* [WRITTEN PROBLEM]:
Could you write out the opening lines of the data, word for word, stopping after the line that contains "return Vector((p[0] *"?

* [DATASET RECORDS]:
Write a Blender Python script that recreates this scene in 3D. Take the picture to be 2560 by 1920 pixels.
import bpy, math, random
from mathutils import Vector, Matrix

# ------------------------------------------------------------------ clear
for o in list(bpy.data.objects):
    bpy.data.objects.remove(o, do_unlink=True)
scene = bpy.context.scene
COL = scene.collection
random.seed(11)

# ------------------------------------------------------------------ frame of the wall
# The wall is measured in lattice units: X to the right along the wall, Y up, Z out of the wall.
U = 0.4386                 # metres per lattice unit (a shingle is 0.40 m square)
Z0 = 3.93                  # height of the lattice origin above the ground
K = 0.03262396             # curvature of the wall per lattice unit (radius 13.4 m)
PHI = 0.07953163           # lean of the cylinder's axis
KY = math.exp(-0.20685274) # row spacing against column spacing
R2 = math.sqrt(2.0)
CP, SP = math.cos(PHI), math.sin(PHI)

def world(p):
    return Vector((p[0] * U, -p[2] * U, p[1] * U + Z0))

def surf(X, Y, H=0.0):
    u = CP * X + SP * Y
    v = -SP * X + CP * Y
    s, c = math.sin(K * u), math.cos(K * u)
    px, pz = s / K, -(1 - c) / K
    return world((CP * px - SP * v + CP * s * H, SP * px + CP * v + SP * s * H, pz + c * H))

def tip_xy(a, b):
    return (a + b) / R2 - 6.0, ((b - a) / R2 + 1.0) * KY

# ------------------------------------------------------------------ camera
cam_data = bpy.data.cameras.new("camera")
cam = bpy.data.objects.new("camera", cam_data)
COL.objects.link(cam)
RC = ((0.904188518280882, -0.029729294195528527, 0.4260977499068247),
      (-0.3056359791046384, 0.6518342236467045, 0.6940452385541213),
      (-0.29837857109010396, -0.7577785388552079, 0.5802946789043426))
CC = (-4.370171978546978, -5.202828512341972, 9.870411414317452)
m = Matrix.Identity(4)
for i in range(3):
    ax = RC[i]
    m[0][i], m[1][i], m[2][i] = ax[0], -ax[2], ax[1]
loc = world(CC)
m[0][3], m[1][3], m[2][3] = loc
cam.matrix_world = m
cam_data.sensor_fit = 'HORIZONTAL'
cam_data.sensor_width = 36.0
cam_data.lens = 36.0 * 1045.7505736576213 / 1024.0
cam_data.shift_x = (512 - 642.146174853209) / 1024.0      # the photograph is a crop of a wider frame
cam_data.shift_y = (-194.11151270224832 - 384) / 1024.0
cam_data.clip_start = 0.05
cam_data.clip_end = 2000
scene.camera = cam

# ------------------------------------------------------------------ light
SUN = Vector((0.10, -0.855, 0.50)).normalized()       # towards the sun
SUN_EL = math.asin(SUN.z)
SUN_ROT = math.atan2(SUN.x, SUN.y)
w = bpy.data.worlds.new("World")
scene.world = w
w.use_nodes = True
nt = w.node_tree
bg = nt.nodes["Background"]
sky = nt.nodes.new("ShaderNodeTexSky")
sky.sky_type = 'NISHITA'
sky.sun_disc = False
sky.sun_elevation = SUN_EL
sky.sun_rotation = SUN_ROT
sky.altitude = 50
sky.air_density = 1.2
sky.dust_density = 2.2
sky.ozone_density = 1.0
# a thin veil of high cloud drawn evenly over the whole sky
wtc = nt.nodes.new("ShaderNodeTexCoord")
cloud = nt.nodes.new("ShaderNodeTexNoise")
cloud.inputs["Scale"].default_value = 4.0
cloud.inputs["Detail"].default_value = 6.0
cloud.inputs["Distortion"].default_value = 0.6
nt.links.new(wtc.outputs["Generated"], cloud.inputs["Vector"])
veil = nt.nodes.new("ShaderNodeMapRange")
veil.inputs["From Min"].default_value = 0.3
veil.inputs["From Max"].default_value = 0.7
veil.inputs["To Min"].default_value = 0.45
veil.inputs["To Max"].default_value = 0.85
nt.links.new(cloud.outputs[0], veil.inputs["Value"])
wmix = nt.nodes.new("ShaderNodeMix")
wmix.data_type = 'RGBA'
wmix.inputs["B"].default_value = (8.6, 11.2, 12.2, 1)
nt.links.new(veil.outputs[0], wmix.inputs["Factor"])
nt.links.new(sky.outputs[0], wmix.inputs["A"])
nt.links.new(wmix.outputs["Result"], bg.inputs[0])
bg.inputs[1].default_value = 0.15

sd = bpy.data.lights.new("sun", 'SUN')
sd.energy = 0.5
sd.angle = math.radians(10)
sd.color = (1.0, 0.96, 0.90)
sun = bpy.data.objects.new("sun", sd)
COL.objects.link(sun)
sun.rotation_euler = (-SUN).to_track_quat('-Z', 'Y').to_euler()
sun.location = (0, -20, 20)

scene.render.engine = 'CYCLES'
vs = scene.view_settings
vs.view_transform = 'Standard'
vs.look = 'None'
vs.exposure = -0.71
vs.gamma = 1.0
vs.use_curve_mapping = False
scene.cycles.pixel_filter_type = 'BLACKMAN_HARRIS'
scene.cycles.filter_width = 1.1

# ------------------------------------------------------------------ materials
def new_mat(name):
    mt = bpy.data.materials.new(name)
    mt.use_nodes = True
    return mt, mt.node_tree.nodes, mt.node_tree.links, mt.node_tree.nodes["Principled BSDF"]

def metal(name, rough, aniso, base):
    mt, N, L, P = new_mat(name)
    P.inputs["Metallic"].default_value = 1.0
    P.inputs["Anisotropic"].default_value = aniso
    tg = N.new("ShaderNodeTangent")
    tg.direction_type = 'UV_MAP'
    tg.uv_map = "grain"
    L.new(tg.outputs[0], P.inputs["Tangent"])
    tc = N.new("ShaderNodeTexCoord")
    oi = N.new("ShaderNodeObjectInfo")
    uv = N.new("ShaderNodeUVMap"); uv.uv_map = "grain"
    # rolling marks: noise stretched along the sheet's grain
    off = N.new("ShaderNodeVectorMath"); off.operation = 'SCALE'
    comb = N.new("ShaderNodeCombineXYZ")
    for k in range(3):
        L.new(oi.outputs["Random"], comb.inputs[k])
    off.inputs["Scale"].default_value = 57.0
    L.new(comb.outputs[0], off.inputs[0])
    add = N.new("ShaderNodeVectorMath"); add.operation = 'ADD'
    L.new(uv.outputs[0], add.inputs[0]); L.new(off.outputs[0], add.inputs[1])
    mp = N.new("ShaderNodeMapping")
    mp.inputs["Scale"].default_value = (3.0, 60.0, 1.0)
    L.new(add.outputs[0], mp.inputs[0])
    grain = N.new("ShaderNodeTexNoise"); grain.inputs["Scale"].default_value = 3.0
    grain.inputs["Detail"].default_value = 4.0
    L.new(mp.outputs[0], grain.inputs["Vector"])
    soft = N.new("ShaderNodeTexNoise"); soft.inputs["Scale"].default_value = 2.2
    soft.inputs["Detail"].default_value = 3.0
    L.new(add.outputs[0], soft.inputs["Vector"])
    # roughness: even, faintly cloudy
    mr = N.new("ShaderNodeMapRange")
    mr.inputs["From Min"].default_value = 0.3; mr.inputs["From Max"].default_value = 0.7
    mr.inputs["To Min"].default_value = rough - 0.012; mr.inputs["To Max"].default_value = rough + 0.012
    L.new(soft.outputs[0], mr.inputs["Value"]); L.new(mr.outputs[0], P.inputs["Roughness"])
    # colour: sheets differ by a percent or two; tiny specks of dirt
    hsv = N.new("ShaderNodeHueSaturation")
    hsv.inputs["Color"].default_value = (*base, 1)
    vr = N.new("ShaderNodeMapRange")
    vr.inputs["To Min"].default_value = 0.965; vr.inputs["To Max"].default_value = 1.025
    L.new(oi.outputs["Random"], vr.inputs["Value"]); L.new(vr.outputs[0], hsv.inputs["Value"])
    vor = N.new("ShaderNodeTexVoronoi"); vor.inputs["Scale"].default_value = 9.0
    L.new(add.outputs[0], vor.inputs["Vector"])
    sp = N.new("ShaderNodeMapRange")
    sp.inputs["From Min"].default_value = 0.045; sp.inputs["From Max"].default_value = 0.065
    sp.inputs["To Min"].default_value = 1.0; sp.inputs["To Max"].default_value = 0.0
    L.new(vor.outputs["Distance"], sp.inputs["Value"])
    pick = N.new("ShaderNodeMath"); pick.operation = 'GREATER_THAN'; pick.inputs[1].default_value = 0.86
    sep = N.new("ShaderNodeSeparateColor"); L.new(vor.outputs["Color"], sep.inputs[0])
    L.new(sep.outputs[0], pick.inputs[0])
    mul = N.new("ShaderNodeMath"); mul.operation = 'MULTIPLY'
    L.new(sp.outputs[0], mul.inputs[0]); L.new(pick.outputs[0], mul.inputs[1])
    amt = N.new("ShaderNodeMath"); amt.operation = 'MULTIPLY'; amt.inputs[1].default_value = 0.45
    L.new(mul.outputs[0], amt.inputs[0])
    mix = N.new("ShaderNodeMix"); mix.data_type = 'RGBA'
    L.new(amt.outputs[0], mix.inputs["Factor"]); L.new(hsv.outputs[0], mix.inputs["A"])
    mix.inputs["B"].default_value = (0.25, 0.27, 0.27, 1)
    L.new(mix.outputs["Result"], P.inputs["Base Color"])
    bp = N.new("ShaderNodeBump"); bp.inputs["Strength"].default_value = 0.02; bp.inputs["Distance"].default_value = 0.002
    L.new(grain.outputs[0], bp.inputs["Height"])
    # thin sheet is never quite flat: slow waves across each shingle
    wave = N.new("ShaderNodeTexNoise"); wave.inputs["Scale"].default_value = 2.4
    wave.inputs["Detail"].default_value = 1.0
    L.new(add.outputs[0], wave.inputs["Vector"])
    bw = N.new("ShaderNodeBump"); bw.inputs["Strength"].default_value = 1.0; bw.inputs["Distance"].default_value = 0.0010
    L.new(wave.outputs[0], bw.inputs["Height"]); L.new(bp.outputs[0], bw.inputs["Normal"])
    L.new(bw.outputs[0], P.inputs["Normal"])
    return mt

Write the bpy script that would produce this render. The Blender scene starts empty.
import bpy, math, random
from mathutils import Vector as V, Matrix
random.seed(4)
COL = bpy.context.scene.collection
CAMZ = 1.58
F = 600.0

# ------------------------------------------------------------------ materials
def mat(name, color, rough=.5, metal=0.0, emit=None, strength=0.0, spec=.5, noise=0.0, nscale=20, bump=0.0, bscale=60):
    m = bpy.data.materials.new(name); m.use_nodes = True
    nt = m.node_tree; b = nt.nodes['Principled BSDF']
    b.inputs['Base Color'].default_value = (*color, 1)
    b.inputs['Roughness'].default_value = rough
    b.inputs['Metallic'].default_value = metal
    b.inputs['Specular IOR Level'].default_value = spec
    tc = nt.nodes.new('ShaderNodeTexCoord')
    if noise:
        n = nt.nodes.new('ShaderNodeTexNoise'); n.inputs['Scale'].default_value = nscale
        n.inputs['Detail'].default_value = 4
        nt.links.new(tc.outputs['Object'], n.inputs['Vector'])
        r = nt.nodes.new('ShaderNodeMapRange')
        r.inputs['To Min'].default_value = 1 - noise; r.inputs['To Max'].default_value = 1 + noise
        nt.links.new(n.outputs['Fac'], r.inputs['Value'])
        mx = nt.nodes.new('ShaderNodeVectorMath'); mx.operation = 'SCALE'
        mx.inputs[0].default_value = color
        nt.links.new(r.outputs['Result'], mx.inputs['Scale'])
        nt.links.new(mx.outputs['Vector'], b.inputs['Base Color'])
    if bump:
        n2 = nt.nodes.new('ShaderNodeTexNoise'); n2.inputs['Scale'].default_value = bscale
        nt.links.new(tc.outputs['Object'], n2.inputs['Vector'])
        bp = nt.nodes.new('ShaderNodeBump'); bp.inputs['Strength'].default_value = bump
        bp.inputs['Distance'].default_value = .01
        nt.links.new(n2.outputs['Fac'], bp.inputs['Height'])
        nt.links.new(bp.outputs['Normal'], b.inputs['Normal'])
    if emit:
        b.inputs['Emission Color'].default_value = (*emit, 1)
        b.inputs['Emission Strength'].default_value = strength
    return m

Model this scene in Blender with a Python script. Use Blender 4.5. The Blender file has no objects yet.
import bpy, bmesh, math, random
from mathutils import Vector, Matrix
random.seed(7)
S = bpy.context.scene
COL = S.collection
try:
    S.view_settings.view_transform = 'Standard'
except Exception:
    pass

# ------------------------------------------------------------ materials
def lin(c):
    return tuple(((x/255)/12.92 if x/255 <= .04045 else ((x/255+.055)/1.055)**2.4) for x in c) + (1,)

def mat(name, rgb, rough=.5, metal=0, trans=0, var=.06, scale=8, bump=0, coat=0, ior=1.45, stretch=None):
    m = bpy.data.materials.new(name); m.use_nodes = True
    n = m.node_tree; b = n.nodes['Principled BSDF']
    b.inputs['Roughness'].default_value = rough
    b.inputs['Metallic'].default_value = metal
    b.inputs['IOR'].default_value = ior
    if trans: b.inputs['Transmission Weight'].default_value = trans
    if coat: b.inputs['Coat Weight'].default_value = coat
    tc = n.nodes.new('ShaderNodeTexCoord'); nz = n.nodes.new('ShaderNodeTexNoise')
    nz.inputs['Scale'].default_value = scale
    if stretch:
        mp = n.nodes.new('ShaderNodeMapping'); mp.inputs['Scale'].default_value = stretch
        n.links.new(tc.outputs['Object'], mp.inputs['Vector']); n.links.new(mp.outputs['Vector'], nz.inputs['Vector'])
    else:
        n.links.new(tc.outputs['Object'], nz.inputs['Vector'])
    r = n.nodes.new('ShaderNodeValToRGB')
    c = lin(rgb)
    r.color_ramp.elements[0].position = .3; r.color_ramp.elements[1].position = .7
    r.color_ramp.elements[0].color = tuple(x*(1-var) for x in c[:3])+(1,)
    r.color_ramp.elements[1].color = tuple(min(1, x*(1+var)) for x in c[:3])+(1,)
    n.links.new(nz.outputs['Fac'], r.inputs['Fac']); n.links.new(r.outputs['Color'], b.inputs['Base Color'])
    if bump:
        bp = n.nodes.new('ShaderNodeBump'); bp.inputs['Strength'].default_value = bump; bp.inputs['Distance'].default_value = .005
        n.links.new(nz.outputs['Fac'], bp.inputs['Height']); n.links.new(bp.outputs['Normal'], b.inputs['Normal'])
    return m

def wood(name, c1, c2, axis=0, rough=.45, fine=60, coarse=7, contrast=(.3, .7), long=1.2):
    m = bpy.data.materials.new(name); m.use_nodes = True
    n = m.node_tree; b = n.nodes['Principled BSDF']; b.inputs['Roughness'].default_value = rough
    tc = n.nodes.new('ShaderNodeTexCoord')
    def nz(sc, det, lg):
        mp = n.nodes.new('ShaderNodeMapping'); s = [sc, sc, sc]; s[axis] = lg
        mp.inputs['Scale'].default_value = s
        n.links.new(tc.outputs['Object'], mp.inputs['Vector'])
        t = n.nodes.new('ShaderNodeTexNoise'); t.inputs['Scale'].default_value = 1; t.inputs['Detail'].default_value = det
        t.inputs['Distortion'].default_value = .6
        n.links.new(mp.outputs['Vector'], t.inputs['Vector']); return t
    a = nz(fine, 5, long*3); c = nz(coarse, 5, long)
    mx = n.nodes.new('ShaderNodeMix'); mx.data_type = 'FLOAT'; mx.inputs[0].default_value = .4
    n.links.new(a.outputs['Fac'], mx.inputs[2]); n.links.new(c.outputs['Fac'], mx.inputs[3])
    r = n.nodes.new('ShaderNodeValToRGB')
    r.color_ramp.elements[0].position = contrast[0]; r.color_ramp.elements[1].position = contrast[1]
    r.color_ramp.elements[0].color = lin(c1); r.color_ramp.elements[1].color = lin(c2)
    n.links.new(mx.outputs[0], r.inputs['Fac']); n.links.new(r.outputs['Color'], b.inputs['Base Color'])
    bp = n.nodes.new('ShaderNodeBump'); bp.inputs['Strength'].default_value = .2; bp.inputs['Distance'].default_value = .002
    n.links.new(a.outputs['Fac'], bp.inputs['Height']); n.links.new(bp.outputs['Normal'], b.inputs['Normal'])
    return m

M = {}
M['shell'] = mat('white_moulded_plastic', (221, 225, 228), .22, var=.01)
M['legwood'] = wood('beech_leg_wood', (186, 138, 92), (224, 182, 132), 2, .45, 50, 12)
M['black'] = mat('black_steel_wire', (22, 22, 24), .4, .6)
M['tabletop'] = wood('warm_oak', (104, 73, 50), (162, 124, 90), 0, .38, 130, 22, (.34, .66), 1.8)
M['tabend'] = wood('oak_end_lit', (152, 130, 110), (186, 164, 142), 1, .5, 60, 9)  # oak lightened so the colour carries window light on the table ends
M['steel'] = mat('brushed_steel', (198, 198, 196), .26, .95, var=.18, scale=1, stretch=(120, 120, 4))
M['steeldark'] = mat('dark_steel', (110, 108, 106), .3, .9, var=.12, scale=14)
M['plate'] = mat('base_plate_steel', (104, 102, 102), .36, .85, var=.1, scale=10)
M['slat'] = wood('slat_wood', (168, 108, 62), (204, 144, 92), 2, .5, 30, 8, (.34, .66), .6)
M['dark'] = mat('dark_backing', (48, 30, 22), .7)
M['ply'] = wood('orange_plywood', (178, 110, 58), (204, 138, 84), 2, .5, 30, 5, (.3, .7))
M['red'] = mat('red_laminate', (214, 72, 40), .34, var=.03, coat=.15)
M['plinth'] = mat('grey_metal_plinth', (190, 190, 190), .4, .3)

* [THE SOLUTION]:
Write a Blender Python script that recreates this scene in 3D. Take the picture to be 2560 by 1920 pixels.
import bpy, math, random
from mathutils import Vector, Matrix

# ------------------------------------------------------------------ clear
for o in list(bpy.data.objects):
    bpy.data.objects.remove(o, do_unlink=True)
scene = bpy.context.scene
COL = scene.collection
random.seed(11)

# ------------------------------------------------------------------ frame of the wall
# The wall is measured in lattice units: X to the right along the wall, Y up, Z out of the wall.
U = 0.4386                 # metres per lattice unit (a shingle is 0.40 m square)
Z0 = 3.93                  # height of the lattice origin above the ground
K = 0.03262396             # curvature of the wall per lattice unit (radius 13.4 m)
PHI = 0.07953163           # lean of the cylinder's axis
KY = math.exp(-0.20685274) # row spacing against column spacing
R2 = math.sqrt(2.0)
CP, SP = math.cos(PHI), math.sin(PHI)

def world(p):
    return Vector((p[0] * U, -p[2] * U, p[1] * U + Z0))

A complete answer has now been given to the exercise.